▸ Provided data:
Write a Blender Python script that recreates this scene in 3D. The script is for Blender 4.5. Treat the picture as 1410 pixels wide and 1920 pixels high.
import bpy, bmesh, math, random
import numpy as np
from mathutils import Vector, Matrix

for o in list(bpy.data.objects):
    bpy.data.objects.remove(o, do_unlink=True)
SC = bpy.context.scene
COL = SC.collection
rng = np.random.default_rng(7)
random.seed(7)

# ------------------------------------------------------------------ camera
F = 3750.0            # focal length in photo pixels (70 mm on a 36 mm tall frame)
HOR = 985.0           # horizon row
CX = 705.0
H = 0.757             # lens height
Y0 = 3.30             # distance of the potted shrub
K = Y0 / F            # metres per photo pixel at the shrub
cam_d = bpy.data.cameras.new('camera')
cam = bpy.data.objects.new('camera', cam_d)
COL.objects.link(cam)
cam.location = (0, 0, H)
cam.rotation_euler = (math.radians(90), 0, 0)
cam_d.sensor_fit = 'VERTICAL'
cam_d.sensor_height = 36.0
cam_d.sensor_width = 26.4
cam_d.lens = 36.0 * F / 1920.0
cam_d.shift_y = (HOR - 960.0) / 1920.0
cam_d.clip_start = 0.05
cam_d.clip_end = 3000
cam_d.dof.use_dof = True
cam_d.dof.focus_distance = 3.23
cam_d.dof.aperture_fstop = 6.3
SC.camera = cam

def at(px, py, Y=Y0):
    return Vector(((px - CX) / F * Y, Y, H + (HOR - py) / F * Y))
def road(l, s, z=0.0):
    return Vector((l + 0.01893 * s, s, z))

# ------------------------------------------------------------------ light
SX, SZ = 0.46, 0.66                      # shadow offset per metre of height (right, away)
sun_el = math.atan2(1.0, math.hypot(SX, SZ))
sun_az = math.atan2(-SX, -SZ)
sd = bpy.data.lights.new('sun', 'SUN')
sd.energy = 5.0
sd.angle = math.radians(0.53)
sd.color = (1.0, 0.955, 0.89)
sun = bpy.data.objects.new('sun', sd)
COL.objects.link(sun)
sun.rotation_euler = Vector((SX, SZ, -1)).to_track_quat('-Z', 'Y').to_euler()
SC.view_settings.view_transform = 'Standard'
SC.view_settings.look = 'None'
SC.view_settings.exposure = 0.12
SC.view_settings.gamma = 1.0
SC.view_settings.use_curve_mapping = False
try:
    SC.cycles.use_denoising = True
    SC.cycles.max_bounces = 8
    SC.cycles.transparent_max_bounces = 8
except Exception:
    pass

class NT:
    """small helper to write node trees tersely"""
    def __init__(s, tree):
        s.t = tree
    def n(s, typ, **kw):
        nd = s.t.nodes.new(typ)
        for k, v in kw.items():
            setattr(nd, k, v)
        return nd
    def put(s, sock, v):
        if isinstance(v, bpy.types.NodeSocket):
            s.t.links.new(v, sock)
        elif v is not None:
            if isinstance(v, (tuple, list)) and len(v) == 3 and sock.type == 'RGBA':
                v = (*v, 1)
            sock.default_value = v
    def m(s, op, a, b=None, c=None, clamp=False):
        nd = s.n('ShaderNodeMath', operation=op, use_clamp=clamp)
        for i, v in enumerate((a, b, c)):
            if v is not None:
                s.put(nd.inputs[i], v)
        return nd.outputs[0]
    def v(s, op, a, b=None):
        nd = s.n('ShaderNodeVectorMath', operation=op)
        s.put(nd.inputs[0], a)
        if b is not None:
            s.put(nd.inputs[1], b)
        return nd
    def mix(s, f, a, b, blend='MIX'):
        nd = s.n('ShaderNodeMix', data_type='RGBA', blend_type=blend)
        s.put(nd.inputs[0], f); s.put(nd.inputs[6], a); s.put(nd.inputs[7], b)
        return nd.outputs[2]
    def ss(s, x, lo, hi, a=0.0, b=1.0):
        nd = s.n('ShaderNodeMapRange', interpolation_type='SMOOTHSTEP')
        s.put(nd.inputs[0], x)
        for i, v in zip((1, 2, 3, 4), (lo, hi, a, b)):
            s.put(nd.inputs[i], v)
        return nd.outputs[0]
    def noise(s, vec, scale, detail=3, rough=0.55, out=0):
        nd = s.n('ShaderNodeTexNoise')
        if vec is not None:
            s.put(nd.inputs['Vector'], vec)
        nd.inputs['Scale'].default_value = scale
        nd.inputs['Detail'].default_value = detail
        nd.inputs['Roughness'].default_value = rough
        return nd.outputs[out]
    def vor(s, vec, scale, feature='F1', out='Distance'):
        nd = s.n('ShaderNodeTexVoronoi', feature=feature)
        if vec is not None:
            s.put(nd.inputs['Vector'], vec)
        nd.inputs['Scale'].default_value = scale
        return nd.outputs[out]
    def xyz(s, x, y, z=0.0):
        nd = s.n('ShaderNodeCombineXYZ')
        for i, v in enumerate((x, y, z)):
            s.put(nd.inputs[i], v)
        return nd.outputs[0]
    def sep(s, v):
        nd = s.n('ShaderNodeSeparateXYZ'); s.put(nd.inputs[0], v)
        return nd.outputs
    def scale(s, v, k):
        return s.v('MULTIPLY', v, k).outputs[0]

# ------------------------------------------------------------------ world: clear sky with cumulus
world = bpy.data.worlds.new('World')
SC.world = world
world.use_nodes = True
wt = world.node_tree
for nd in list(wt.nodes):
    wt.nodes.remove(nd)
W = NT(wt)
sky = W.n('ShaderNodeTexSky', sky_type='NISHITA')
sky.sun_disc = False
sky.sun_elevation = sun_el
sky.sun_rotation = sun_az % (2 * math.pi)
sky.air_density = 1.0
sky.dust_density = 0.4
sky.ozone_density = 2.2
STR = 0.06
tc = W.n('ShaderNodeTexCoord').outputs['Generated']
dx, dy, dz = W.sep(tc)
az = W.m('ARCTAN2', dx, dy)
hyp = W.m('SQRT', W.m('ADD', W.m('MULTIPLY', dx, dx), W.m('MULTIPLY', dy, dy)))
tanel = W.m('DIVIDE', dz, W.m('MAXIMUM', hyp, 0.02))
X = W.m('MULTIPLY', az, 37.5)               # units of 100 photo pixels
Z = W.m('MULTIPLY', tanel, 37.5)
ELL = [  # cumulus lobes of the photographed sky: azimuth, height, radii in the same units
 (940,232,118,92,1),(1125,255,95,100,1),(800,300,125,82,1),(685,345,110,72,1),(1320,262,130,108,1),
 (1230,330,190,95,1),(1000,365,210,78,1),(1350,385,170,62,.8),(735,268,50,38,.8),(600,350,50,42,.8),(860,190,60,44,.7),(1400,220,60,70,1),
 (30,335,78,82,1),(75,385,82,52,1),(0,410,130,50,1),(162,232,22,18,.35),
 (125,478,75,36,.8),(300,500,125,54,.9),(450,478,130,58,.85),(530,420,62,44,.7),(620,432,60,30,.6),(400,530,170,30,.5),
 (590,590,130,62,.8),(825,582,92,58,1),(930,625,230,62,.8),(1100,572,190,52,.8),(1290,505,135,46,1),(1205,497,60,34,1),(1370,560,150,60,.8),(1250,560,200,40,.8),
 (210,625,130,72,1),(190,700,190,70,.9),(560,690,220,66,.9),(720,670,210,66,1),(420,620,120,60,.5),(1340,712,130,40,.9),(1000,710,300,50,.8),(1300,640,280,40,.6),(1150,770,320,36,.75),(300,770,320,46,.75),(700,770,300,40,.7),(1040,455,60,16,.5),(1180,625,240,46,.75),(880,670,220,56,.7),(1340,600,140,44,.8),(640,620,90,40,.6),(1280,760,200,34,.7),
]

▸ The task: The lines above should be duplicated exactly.

▸ Result for this exercise:
Write a Blender Python script that recreates this scene in 3D. The script is for Blender 4.5. Treat the picture as 1410 pixels wide and 1920 pixels high.
import bpy, bmesh, math, random
import numpy as np
from mathutils import Vector, Matrix

for o in list(bpy.data.objects):
    bpy.data.objects.remove(o, do_unlink=True)
SC = bpy.context.scene
COL = SC.collection
rng = np.random.default_rng(7)
random.seed(7)

# ------------------------------------------------------------------ camera
F = 3750.0            # focal length in photo pixels (70 mm on a 36 mm tall frame)
HOR = 985.0           # horizon row
CX = 705.0
H = 0.757             # lens height
Y0 = 3.30             # distance of the potted shrub
K = Y0 / F            # metres per photo pixel at the shrub
cam_d = bpy.data.cameras.new('camera')
cam = bpy.data.objects.new('camera', cam_d)
COL.objects.link(cam)
cam.location = (0, 0, H)
cam.rotation_euler = (math.radians(90), 0, 0)
cam_d.sensor_fit = 'VERTICAL'
cam_d.sensor_height = 36.0
cam_d.sensor_width = 26.4
cam_d.lens = 36.0 * F / 1920.0
cam_d.shift_y = (HOR - 960.0) / 1920.0
cam_d.clip_start = 0.05
cam_d.clip_end = 3000
cam_d.dof.use_dof = True
cam_d.dof.focus_distance = 3.23
cam_d.dof.aperture_fstop = 6.3
SC.camera = cam

def at(px, py, Y=Y0):
    return Vector(((px - CX) / F * Y, Y, H + (HOR - py) / F * Y))
def road(l, s, z=0.0):
    return Vector((l + 0.01893 * s, s, z))

# ------------------------------------------------------------------ light
SX, SZ = 0.46, 0.66                      # shadow offset per metre of height (right, away)
sun_el = math.atan2(1.0, math.hypot(SX, SZ))
sun_az = math.atan2(-SX, -SZ)
sd = bpy.data.lights.new('sun', 'SUN')
sd.energy = 5.0
sd.angle = math.radians(0.53)
sd.color = (1.0, 0.955, 0.89)
sun = bpy.data.objects.new('sun', sd)
COL.objects.link(sun)
sun.rotation_euler = Vector((SX, SZ, -1)).to_track_quat('-Z', 'Y').to_euler()
SC.view_settings.view_transform = 'Standard'
SC.view_settings.look = 'None'
SC.view_settings.exposure = 0.12
SC.view_settings.gamma = 1.0
SC.view_settings.use_curve_mapping = False
try:
    SC.cycles.use_denoising = True
    SC.cycles.max_bounces = 8
    SC.cycles.transparent_max_bounces = 8
except Exception:
    pass

class NT:
    """small helper to write node trees tersely"""
    def __init__(s, tree):
        s.t = tree
    def n(s, typ, **kw):
        nd = s.t.nodes.new(typ)
        for k, v in kw.items():
            setattr(nd, k, v)
        return nd
    def put(s, sock, v):
        if isinstance(v, bpy.types.NodeSocket):
            s.t.links.new(v, sock)
        elif v is not None:
            if isinstance(v, (tuple, list)) and len(v) == 3 and sock.type == 'RGBA':
                v = (*v, 1)
            sock.default_value = v
    def m(s, op, a, b=None, c=None, clamp=False):
        nd = s.n('ShaderNodeMath', operation=op, use_clamp=clamp)
        for i, v in enumerate((a, b, c)):
            if v is not None:
                s.put(nd.inputs[i], v)
        return nd.outputs[0]
    def v(s, op, a, b=None):
        nd = s.n('ShaderNodeVectorMath', operation=op)
        s.put(nd.inputs[0], a)
        if b is not None:
            s.put(nd.inputs[1], b)
        return nd
    def mix(s, f, a, b, blend='MIX'):
        nd = s.n('ShaderNodeMix', data_type='RGBA', blend_type=blend)
        s.put(nd.inputs[0], f); s.put(nd.inputs[6], a); s.put(nd.inputs[7], b)
        return nd.outputs[2]
    def ss(s, x, lo, hi, a=0.0, b=1.0):
        nd = s.n('ShaderNodeMapRange', interpolation_type='SMOOTHSTEP')
        s.put(nd.inputs[0], x)
        for i, v in zip((1, 2, 3, 4), (lo, hi, a, b)):
            s.put(nd.inputs[i], v)
        return nd.outputs[0]
    def noise(s, vec, scale, detail=3, rough=0.55, out=0):
        nd = s.n('ShaderNodeTexNoise')
        if vec is not None:
            s.put(nd.inputs['Vector'], vec)
        nd.inputs['Scale'].default_value = scale
        nd.inputs['Detail'].default_value = detail
        nd.inputs['Roughness'].default_value = rough
        return nd.outputs[out]
    def vor(s, vec, scale, feature='F1', out='Distance'):
        nd = s.n('ShaderNodeTexVoronoi', feature=feature)
        if vec is not None:
            s.put(nd.inputs['Vector'], vec)
        nd.inputs['Scale'].default_value = scale
        return nd.outputs[out]
    def xyz(s, x, y, z=0.0):
        nd = s.n('ShaderNodeCombineXYZ')
        for i, v in enumerate((x, y, z)):
            s.put(nd.inputs[i], v)
        return nd.outputs[0]
    def sep(s, v):
        nd = s.n('ShaderNodeSeparateXYZ'); s.put(nd.inputs[0], v)
        return nd.outputs
    def scale(s, v, k):
        return s.v('MULTIPLY', v, k).outputs[0]

# ------------------------------------------------------------------ world: clear sky with cumulus
world = bpy.data.worlds.new('World')
SC.world = world
world.use_nodes = True
wt = world.node_tree
for nd in list(wt.nodes):
    wt.nodes.remove(nd)
W = NT(wt)
sky = W.n('ShaderNodeTexSky', sky_type='NISHITA')
sky.sun_disc = False
sky.sun_elevation = sun_el
sky.sun_rotation = sun_az % (2 * math.pi)
sky.air_density = 1.0
sky.dust_density = 0.4
sky.ozone_density = 2.2
STR = 0.06
tc = W.n('ShaderNodeTexCoord').outputs['Generated']
dx, dy, dz = W.sep(tc)
az = W.m('ARCTAN2', dx, dy)
hyp = W.m('SQRT', W.m('ADD', W.m('MULTIPLY', dx, dx), W.m('MULTIPLY', dy, dy)))
tanel = W.m('DIVIDE', dz, W.m('MAXIMUM', hyp, 0.02))
X = W.m('MULTIPLY', az, 37.5)               # units of 100 photo pixels
Z = W.m('MULTIPLY', tanel, 37.5)
ELL = [  # cumulus lobes of the photographed sky: azimuth, height, radii in the same units
 (940,232,118,92,1),(1125,255,95,100,1),(800,300,125,82,1),(685,345,110,72,1),(1320,262,130,108,1),
 (1230,330,190,95,1),(1000,365,210,78,1),(1350,385,170,62,.8),(735,268,50,38,.8),(600,350,50,42,.8),(860,190,60,44,.7),(1400,220,60,70,1),
 (30,335,78,82,1),(75,385,82,52,1),(0,410,130,50,1),(162,232,22,18,.35),
 (125,478,75,36,.8),(300,500,125,54,.9),(450,478,130,58,.85),(530,420,62,44,.7),(620,432,60,30,.6),(400,530,170,30,.5),
 (590,590,130,62,.8),(825,582,92,58,1),(930,625,230,62,.8),(1100,572,190,52,.8),(1290,505,135,46,1),(1205,497,60,34,1),(1370,560,150,60,.8),(1250,560,200,40,.8),
 (210,625,130,72,1),(190,700,190,70,.9),(560,690,220,66,.9),(720,670,210,66,1),(420,620,120,60,.5),(1340,712,130,40,.9),(1000,710,300,50,.8),(1300,640,280,40,.6),(1150,770,320,36,.75),(300,770,320,46,.75),(700,770,300,40,.7),(1040,455,60,16,.5),(1180,625,240,46,.75),(880,670,220,56,.7),(1340,600,140,44,.8),(640,620,90,40,.6),(1280,760,200,34,.7),
]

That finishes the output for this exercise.